Baylor, Scandal, and Christian Cowardice

The scandal at Baylor University is all the buzz right now. (Read here for a good recap or here)

This week news broke that the University was “firing” President Ken Starr for his failure to investigate allegations of sexual assault by Baylor football players. Many see tremendous irony in this since Starr made his reputation by doggedly pursuing President Clinton for his inappropriate (but not illegal) sexual activities with Monica Lewinsky. To then have Starr in trouble for allegedly not investigating actual criminal sexual assault is alarming.
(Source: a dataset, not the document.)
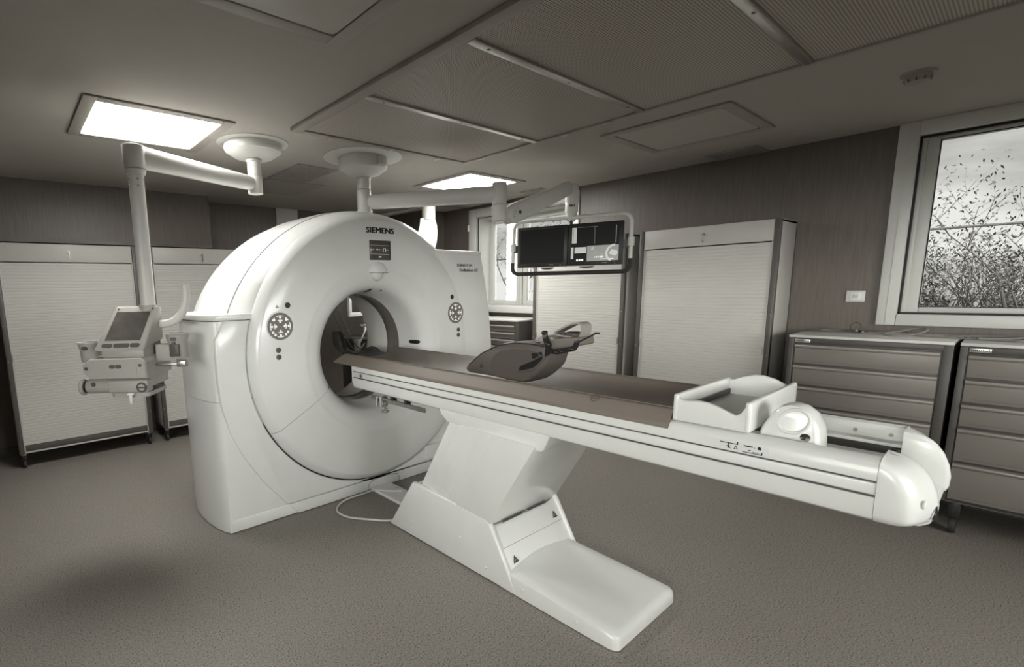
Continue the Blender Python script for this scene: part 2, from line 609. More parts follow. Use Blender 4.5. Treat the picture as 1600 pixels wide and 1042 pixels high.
# windows 3 and 4 : added in the unseen walls behind the camera for fill light
def added_window(name, along, a0, a1, at, n):
    def bx(m, p, q, z0, z1, d0, d1):
        return m.box(p, q, at + d0, at + d1, z0, z1, .005) if along == 'x' else m.box(at + d0, at + d1, p, q, z0, z1, .005)
    m = MB()
    bx(m, a0, a0 + .07, wz0, wz1, -.08, 0), bx(m, a1 - .07, a1, wz0, wz1, -.08, 0)
    bx(m, a0 + .07, a1 - .07, wz0, wz0 + .07, -.08, 0), bx(m, a0 + .07, a1 - .07, wz1 - .07, wz1, -.08, 0)
    for i in range(1, n):
        c = a0 + (a1 - a0) * i / n
        bx(m, c - .045, c + .045, wz0 + .07, wz1 - .07, -.08, 0)
    o = struct(name, m, PVC)
    m = MB()
    for i in range(n):
        p, q = a0 + (a1 - a0) * i / n, a0 + (a1 - a0) * (i + 1) / n
        bx(m, p + .06, q - .06, wz0 + .06, wz1 - .06, -.045, -.04)
    struct('glass_pane', m, GLASS, o)


added_window('added_window_3', 'y', w3y0, w3y1, XL, 3)
added_window('added_window_4', 'x', w4x0, w4x1, YN, 2)
for nm, lc, rt, sx, sy in (('daylight_portal', (XL - .09, (w3y0 + w3y1) / 2, (wz0 + wz1) / 2), (0, R_(-90), 0), wz1 - wz0, w3y1 - w3y0),
                           ('daylight_portal', ((w4x0 + w4x1) / 2, YN - .09, (wz0 + wz1) / 2), (R_(90), 0, 0), w4x1 - w4x0, wz1 - wz0),
                           ('daylight_portal', (5.13, (w1y0 + w1y1) / 2, (w1z0 + w1z1) / 2), (0, R_(90), 0), w1z1 - w1z0, w1y1 - w1y0),
                           ('daylight_portal', (5.13, (w2y0 + w2y1) / 2, (w2z0 + w2z1) / 2), (0, R_(90), 0), w2z1 - w2z0, w2y1 - w2y0)):
    ld = bpy.data.lights.new(nm, 'AREA')
    ld.shape = 'RECTANGLE'
    ld.size, ld.size_y = sx, sy
    ld.cycles.is_portal = True
    lo = bpy.data.objects.new(nm, ld)
    lo.location, lo.rotation_euler = lc, rt
    C.objects.link(lo)

# ------------------------------------------------------------------ outdoors
struct('ground', MB().box(-40, 60, -40, 60, -.7, -.6), GRASS)


def tree(x, y, h, seed, label, leaves=260, spread=1.0, cat='tree', lr=0.35):
    rnd = random.Random(seed)
    t = thing('tree', label, cat, (x, y, -.6), group='trees outside the windows')
    wood, leaf = MB(), MB()
    tips = []

    def grow(p, d, length, r, depth):
        pts, rs = [p], [r]
        n = 4
        for i in range(n):
            d = (d + V((rnd.uniform(-.22, .22), rnd.uniform(-.22, .22), rnd.uniform(-.05, .14)))).normalized()
            p = p + d * (length / n)
            pts.append(p)
            rs.append(r * (1 - .5 * (i + 1) / n))
            if depth < 4 and i >= 1:
                for _ in range(rnd.choice((1, 1, 2))):
                    a = rnd.uniform(0, 2 * PI)
                    side = V((math.cos(a), math.sin(a), rnd.uniform(.1, .7))).normalized()
                    grow(p, (d * .55 + side * .75 * spread).normalized(), length * rnd.uniform(.5, .72), rs[-1] * .7, depth + 1)
        wood.tube(pts, rs, n=5 if depth > 1 else 7)
        tips.append(p)
        if depth >= 3:
            tips.append(pts[2])

    base = V((x, y, -.65))
    grow(base, V((rnd.uniform(-.1, .1), rnd.uniform(-.1, .1), 1)), h * .40, .016 + h * .004, 1)
    rnd.shuffle(tips)
    for i in range(leaves * 2):
        q = rnd.choice(tips) + V((rnd.gauss(0, lr * .4), rnd.gauss(0, lr * .4), rnd.gauss(0, lr * .4)))
        u = V((rnd.uniform(-1, 1), rnd.uniform(-1, 1), rnd.uniform(-1, 1))).normalized()
        w = u.orthogonal().normalized()
        k = rnd.uniform(.018, .042)
        vs = [q - u * k, q + w * k * .45, q + u * k, q - w * k * .45]
        bv = [leaf.bm.verts.new(c) for c in vs]
        leaf.bm.faces.new(bv)
    wood.build('trunk', BARK, t)
    leaf.build('foliage', LEAF, t)
    return t


tree(13.5, 1.05, 4.6, 3, 'thin leaning tree, leftmost behind the wide window', 420)
tree(12.2, 0.55, 4.2, 11, 'bushy half bare tree left of centre behind the wide window', 520)
tree(14.0, 0.25, 4.5, 8, 'bare twiggy tree in the middle of the wide window', 260)
tree(11.5, -0.05, 5.4, 21, 'tall dark tree at the right edge of the wide window', 420)
tree(15.5, -1.6, 5.0, 5, 'loose leafy tree farthest right behind the wide window', 420)
rb = random.Random(4)
for i, (hx, hy, hr, lab) in enumerate(((16.5, 1.40, 1.15, 'low dark shrub below the leftmost tree outside'), (16.0, .35, 1.1, 'low dark shrub below the middle trees outside'),
                                       (15.5, -.45, 1.2, 'low dark shrub below the tall dark tree outside'))):
    lf = MB()
    for k in range(2200):
        a, b2 = rb.uniform(0, 2 * PI), rb.uniform(0, 1)
        rr = hr * b2 ** .4
        el = math.asin(rb.uniform(0, 1))
        q = V((hx + rr * math.cos(a) * math.cos(el) * .7, hy + .36 * rr * math.sin(a) * math.cos(el), -.6 + 2.5 * rr / hr * math.sin(el) * rb.uniform(.8, 1.1)))
        u = V((rb.uniform(-1, 1), rb.uniform(-1, 1), rb.uniform(-1, 1))).normalized()
        w = u.orthogonal().normalized()
        s_ = rb.uniform(.03, .07)
        lf.bm.faces.new([lf.bm.verts.new(c) for c in (q - u * s_, q + w * s_ * .5, q + u * s_, q - w * s_ * .5)])
    sh = thing('shrub', lab, 'shrub', (hx, hy, -.6), group='shrubs outside the wide window')
    lf.build('foliage', LEAF, sh)
    st = MB()
    for k in range(9):
        a = k * .7
        st.tube([(hx + .05 * math.cos(a), hy + .05 * math.sin(a), -.65), (hx + .2 * math.cos(a), hy + .25 * math.sin(a), .4), (hx + .4 * math.cos(a), hy + .6 * math.sin(a), 1.4)], [.025, .018, .006], n=5)
    st.build('stem', BARK, sh)
tree(9.5, 7.1, 5.8, 31, 'pale bare tree behind the left leaf of the corner window', 300)
tree(10.5, 6.55, 5.0, 37, 'dense bushy tree low behind the corner window', 900)
tree(12.0, 7.3, 5.4, 39, 'half bare tree behind the right leaf of the corner window', 700)
po = thing('post', 'white rendered post outside the corner window', 'post', (7.4, 5.95, -.6))
MB().box(7.33, 7.47, 5.88, 6.02, -.6, 4.2, .01).build('shaft', WHITE_SATIN, po)
MB().box(7.28, 7.52, 5.83, 6.07, -.6, -.3, .02).build('foot', WHITE_SATIN, po)
tag(MB().tube([(9.2, 9 - k, 2.112 - .02 * math.sin(k * PI / 16)) for k in range(17)], .015, n=8).build('power_line', RUBBER),
    'dark power line crossing the sky outside the wide window', 'power line')

# ================================================================== CEILING FITTINGS
LG = 'square ceiling light panels'


def ceiling_light(cx, cy, lit, label, flush=0.0):
    t = thing('ceiling_light', label, 'ceiling light', (cx, cy, CH), group=LG)
    mb = MB()
    h, f = .325, .39
    z0 = CH - .012
    mb.box(cx - f, cx - h, cy - f, cy + f, z0, CH - .0005, .003).box(cx + h, cx + f, cy - f, cy + f, z0, CH - .0005, .003)
    mb.box(cx - h, cx + h, cy - f, cy - h, z0, CH - .0005, .003).box(cx - h, cx + h, cy + h, cy + f, z0, CH - .0005, .003)
    mb.build('frame', CEILFRAME, t)
    MB().prism(rrect(cx - h + .004, cx + h - .004, cy - h + .004, cy + h - .004, .03), 'z', CH - .008, CH - .0005).build('diffuser', LIGHT if lit else UNLIT, t)
    return t


ceiling_light(.825, 3.44, True, 'lit square ceiling panel above the left swing arm')
ceiling_light(3.715, 3.53, True, 'lit square ceiling panel behind the monitor arm')
ceiling_light(3.715, 1.545, False, 'unlit square ceiling panel near the right hand wall')
ceiling_light(.825, 1.50, False, 'unlit square ceiling panel at the top left of the photo')


def vent(x0, x1, y0, y1, label, m=VENT, name='ceiling_vent'):
    t = thing(name, label, 'ceiling vent', ((x0 + x1) / 2, (y0 + y1) / 2, CH), group='square ceiling vent plates')
    MB().box(x0, x1, y0, y1, CH - .008, CH - .0005, .002).build('frame', m, t)
    mb = MB()
    n = 14
    for i in range(n):
        yy = y0 + .03 + (y1 - y0 - .06) * i / (n - 1)
        mb.box(x0 + .025, x1 - .025, yy - .006, yy + .006, CH - .0105, CH - .0075)
    mb.build('slats', m, t)
    return t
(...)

The above isn’t really what has caught my attention in this story, though. The political irony is huge. But, there is also the issue that there have been sexual scandals at quite a few Christian colleges over the past few years. Several of them have been at more conservative schools like Pensacola, Bob Jones, and Patrick Henry. There have also been scandals like the sexual scandal at the Southern Baptist Louisiana College that never got much attention beyond a few concerned alumni. But, that isn’t primarily what interests me either.

Another angle is the corrupted system of college athletics in this nation, especially in Division 1. I’ve never taught at a Division 1 school, but I’ve seen how much athletics can influence things even at a Division 3 school. The pressure it puts on everyone when athletics is so much a part of a school’s reputation and fundraising is huge. But, that isn’t what caught my interest.
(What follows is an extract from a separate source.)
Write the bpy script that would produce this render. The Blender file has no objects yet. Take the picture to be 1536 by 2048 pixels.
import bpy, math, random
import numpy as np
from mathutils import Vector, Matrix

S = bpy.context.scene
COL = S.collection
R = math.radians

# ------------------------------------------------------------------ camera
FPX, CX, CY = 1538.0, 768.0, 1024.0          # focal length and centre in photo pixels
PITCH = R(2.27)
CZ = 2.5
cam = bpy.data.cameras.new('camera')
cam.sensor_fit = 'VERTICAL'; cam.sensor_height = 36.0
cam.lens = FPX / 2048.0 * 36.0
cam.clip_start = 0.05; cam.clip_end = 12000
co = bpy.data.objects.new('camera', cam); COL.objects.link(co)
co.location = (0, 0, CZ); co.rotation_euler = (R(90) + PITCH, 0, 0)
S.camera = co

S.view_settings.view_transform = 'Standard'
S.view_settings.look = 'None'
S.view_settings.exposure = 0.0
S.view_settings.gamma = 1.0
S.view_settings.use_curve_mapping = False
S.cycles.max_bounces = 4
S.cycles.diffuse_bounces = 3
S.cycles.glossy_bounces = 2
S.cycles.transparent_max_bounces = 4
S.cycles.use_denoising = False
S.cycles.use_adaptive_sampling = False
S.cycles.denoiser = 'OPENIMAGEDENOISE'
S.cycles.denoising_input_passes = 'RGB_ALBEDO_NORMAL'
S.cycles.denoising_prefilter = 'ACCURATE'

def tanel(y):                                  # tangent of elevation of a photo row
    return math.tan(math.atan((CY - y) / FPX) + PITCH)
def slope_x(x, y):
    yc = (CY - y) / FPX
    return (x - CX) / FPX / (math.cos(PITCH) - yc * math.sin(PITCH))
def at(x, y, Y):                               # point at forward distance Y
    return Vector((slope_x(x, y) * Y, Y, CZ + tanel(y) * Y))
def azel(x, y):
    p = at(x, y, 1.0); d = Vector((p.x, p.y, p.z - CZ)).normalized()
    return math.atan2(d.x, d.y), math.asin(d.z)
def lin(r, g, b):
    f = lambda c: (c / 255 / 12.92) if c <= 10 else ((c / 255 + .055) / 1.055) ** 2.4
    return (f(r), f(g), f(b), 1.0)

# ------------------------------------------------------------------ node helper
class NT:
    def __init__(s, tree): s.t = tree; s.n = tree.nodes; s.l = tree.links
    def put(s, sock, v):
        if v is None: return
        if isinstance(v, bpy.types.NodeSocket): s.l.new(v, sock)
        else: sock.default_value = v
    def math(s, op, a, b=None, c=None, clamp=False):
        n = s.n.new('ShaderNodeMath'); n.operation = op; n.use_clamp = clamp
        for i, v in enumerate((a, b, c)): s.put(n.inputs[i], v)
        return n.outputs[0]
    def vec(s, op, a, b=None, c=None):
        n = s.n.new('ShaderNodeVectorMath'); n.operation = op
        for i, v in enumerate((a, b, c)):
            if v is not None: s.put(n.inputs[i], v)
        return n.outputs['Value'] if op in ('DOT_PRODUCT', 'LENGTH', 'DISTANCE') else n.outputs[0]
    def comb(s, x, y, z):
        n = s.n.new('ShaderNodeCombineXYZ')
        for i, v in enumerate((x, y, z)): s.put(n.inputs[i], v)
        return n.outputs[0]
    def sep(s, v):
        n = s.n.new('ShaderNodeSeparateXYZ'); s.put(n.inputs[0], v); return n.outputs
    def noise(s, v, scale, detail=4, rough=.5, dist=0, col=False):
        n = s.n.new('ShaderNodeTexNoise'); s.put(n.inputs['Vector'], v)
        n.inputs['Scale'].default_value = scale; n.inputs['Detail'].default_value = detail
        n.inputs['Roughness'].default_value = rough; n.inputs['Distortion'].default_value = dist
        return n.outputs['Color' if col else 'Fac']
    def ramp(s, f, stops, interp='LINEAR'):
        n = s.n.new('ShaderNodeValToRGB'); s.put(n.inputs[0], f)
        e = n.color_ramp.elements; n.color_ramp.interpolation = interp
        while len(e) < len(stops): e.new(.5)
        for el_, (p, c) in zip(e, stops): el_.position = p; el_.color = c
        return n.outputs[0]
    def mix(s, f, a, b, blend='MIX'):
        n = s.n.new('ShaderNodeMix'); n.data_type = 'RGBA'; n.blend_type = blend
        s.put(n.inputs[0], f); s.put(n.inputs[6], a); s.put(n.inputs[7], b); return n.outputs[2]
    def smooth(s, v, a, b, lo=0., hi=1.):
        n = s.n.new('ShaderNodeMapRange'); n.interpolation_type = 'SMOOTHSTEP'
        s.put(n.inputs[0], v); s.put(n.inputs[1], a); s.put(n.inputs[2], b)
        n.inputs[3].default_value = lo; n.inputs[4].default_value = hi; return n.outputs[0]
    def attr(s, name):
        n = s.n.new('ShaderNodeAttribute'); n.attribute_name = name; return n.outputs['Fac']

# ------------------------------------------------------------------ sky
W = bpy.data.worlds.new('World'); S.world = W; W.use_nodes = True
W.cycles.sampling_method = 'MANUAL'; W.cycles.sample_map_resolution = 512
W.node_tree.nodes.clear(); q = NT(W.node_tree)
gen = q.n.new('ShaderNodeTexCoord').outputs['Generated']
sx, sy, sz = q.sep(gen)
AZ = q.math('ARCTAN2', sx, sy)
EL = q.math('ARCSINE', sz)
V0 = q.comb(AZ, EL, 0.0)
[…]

What caught my eye is this issue of Christian cowardice.

What do I mean by that? In my experience it is very common for Christians to be “courageous” under certain circumstances. Ken Starr is a perfect example. He was seen as a hero by many conservatives and Christians for the work he did investigating President Clinton. Likewise, I have seen preachers and theologians and Christians in general be “courageous” for causes that line up with the ideological commitments of the groups from which they come such as combating same-sex marriage.
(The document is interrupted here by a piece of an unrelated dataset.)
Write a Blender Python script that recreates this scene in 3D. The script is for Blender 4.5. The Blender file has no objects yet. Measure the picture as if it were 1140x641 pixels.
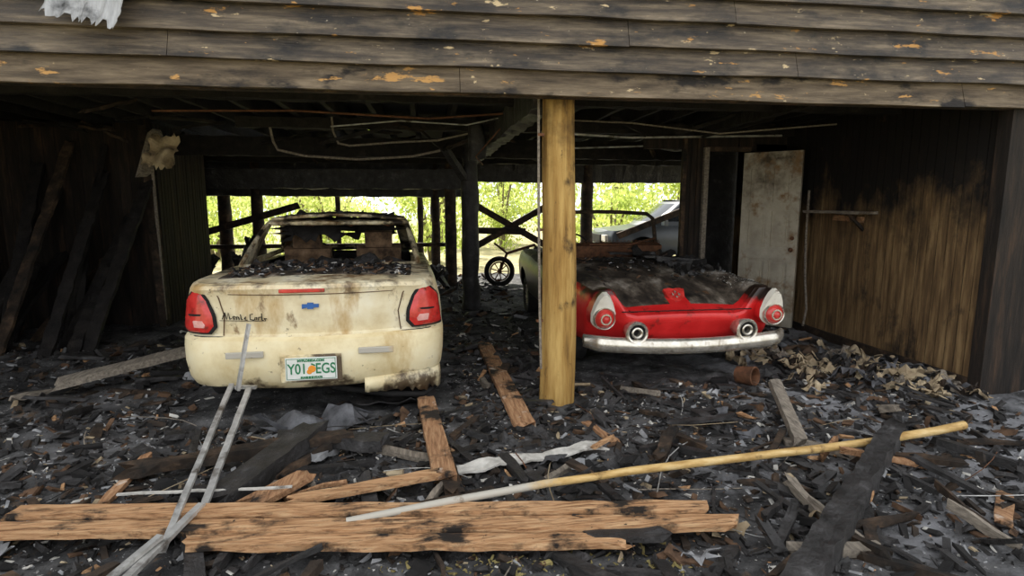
import bpy, math, random
from mathutils import Vector, Matrix, Euler, noise
C=bpy.context.scene.collection
rad=math.radians

# ------------------------------------------------------------ materials
def rgba(c): return (c[0],c[1],c[2],1)
def nmat(name, stops, scale=5, stretch=(1,1,1), detail=8, rough=.8, metal=0, bump=.3, bscale=None, over=(), spec=.3, bstretch=None, trans=0):
    m=bpy.data.materials.new(name); m.use_nodes=True
    nt=m.node_tree; N=nt.nodes; Lk=nt.links; N.clear()
    out=N.new('ShaderNodeOutputMaterial'); b=N.new('ShaderNodeBsdfPrincipled')
    Lk.new(b.outputs[0],out.inputs[0])
    tc=N.new('ShaderNodeTexCoord')
    def nz(sc,st,det=8,off=0):
        mp=N.new('ShaderNodeMapping'); mp.inputs['Scale'].default_value=st; mp.inputs['Location'].default_value=(off,off*1.7,off*.6)
        Lk.new(tc.outputs['Object'],mp.inputs[0])
        n=N.new('ShaderNodeTexNoise'); n.inputs['Scale'].default_value=sc; n.inputs['Detail'].default_value=det; n.inputs['Roughness'].default_value=.65
        Lk.new(mp.outputs[0],n.inputs['Vector']); return n
    n=nz(scale,stretch,detail)
    r=N.new('ShaderNodeValToRGB'); Lk.new(n.outputs['Fac'],r.inputs[0])
    e=r.color_ramp.elements
    e[0].position=stops[0][0]; e[0].color=rgba(stops[0][1])
    e[1].position=stops[-1][0]; e[1].color=rgba(stops[-1][1])
    for p,c in stops[1:-1]:
        q=e.new(p); q.color=rgba(c)
    col=r.outputs[0]
    for i,o in enumerate(over):
        c,sc,lo,hi=o[:4]; st=o[4] if len(o)>4 and o[4] else (1,1,1)
        nn=nz(sc,st,6,3.1*(i+1))
        fac_src=nn.outputs['Fac']
        if len(o)>5:
            ax,a,bb,w=o[5]
            sp=N.new('ShaderNodeSeparateXYZ'); Lk.new(tc.outputs['Object'],sp.inputs[0])
            mr0=N.new('ShaderNodeMapRange'); mr0.inputs[1].default_value=a; mr0.inputs[2].default_value=bb
            mr0.inputs[3].default_value=-w; mr0.inputs[4].default_value=w
            Lk.new(sp.outputs[ax],mr0.inputs[0])
            ad=N.new('ShaderNodeMath'); ad.operation='ADD'; Lk.new(fac_src,ad.inputs[0]); Lk.new(mr0.outputs[0],ad.inputs[1])
            fac_src=ad.outputs[0]
        mr=N.new('ShaderNodeMapRange'); mr.inputs[1].default_value=lo; mr.inputs[2].default_value=hi
        Lk.new(fac_src,mr.inputs[0])
        mx=N.new('ShaderNodeMix'); mx.data_type='RGBA'
        Lk.new(mr.outputs[0],mx.inputs[0]); Lk.new(col,mx.inputs[6]); mx.inputs[7].default_value=rgba(c)
        col=mx.outputs[2]
    Lk.new(col,b.inputs['Base Color'])
    b.inputs['Roughness'].default_value=rough; b.inputs['Metallic'].default_value=metal
    b.inputs['Specular IOR Level'].default_value=spec
    if bump:
        n2=nz(bscale or scale*3,bstretch or stretch,8,9)
        bp=N.new('ShaderNodeBump'); bp.inputs['Strength'].default_value=bump; bp.inputs['Distance'].default_value=.02
        Lk.new(n2.outputs['Fac'],bp.inputs['Height']); Lk.new(bp.outputs[0],b.inputs['Normal'])
    if trans:
        tr=N.new('ShaderNodeBsdfTranslucent'); Lk.new(col,tr.inputs[0])
        ms=N.new('ShaderNodeMixShader'); ms.inputs[0].default_value=trans
        Lk.new(b.outputs[0],ms.inputs[1]); Lk.new(tr.outputs[0],ms.inputs[2]); Lk.new(ms.outputs[0],out.inputs[0])
    return m
BLK=(.010,.009,.008)
M={}
M['char']=nmat('charred_wood',[(.35,BLK),(.58,(.032,.029,.028)),(.75,(.10,.096,.095))],7,bump=.9,bscale=22,rough=.55,spec=.5)
M['chark']=nmat('charred_wood_dark',[(.35,(.006,.005,.005)),(.60,(.018,.015,.013)),(.78,(.05,.040,.032))],7,bump=.9,bscale=22,rough=.75)  # darker copy of the charred wood, mostly for the ceiling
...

At the same time, I have seen a complete lack of courageousness when it comes to fighting the evils that are accepted within, or which are generated from within, Christian circles. I’ve seen pastors turn a blind eye to sexual immorality and corruption. I’ve seen theologians afraid to stand for truth. I’ve seen Christians shun people who are standing for truth and who have come to odds with their churches political systems through that act of standing up.

The reality is that when we are fighting for the things that those in our tribe want we aren’t really being that brave. Sure the broader culture may attack us but those whose opinions we really care about are telling us how wonderful we are.

Courage comes in when we are fighting for what is right even when those in our tribe are trying to get us to stop.

Let’s look at the Ken Starr situation. It really didn’t take any bravery for a conservative Christian Republican to go after Clinton in a very aggressive way. There were many who thought what he was doing was horrible but he was a hero to his tribe. On the other hand, at Baylor, football has become hugely important. Starr had gained credit for the notoriety that football was bringing. Lots of money is tied to football. To be courageous would have been to properly investigate the alleged assaults even if it wasn’t popular among the donors or constituency. We don’t know all the inside details. But, we do know that the president “paying the price” for the lack of investigation is unprecedented so it is likely that he had some sort of direct involvement. You’ll notice that in the previous sentence I put quotes around “paying the price” just as I did around “fired” at the top of the article. That is because while Starr was removed from the Presidency he is still Chancellor (a position that will keep his involvement in fundraising) and he is still a tenured law school faculty member. Plus, he retains his full salary of over $600,000. All of this really isn’t that much of a price to pay. It demonstrates that the school believes his failure to investigate sexual assault will in no way hamper his ability to raise money.

The moral seems to be that if you are a Christian college administrator it is okay to overlook illegal and abusive activities in the name of football and raising money. If you get caught the price won’t really be that bad. Is that because Starr was really doing what his tribe wanted?

Christian courage requires that we stand against this sort of evil not just when the world is committing it but when it is coming from within our Christian communities. Standing for Christ isn’t just something we do against the world. It is something we do against the Church when the Church is not actually standing for Christ. That is where the courage comes in.

So many of the stories of abuse that we find out about within the Church or within Christian Colleges have been enabled for years because of Christians who sought the approval of their Christian tribe rather than from God. Christian courage requires that we speak truth and act on it even if our fellow church members, pastors, theologians, and Christian leaders don’t.